Don’t play games. I’m not one for Rules, I think it’s stupid to strategize about how long you should wait before returning a text or call, etc.
Don’t try to make him jealous. Guys hate feeling jealous, and they’ll dump a girl rather than be in that state for long.
I am a big fan of Saying What You Need to Say. Tell him it’s cool, you would like to continue hanging out, and that you will make some adjustments in your own life to reflect the two of you not being exclusive. Then go and be fabulous. Consider yourself single. Go out to parties, etc. with the specific idea that you could meet someone new.
This approach does not guarantee you’ll get the guy, but it does make you less of a sitting duck for heartbreak. And it gives him an incentive to be exclusive if he likes you. You are the one in control of deciding whether or not you want to keep seeing him, under the current terms. You’ll need to allow some time, though. He will not want to appear like he is caving in to your demands.
Likelihood of success: Hard to say, I’d put it in the 60-75% range because he is displaying strong interest.
SEX
I feel that it’s important to address the question of sex. I am not a fan of EVER having sex with more than one guy at a time. It geometrically increases the risk for all kinds of unpleasant stuff, most notably messing up your head. It is very, very difficult for women to pull this off.
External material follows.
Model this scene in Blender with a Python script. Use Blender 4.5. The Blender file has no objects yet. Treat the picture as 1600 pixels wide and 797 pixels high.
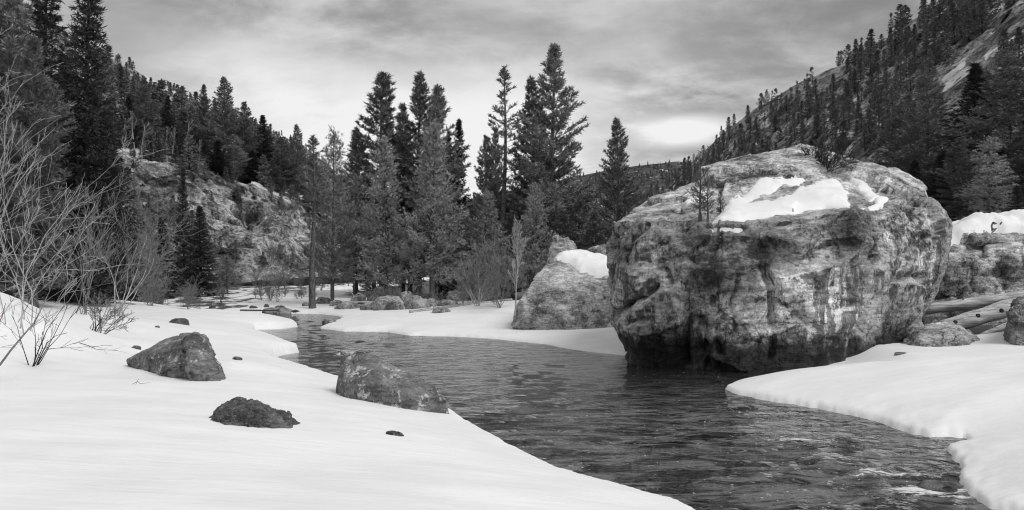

I am also not a fan of having sex with a guy who is having sex with someone other than me. Again, nothing good can come of this.
You need to come to an agreement with him that each of you will let the other know if you decide to have sex with someone else. If you meet someone else you want to go there with, it says something important about your feelings about your Whatever. In that case, I would advise making a clean break.
I’ve got my fingers crossed that he’ll come to his senses soon. If he doesn’t step up, you deserve better.
xoxo
Susan
Don’t take yourselves off the market for Whatever, ladies. It’s bad strategy. You can’t force someone to commit to you. But you can refuse to participate in an arrangement that makes you feel like a loser.
Question: Do you agree with me about the Sex piece?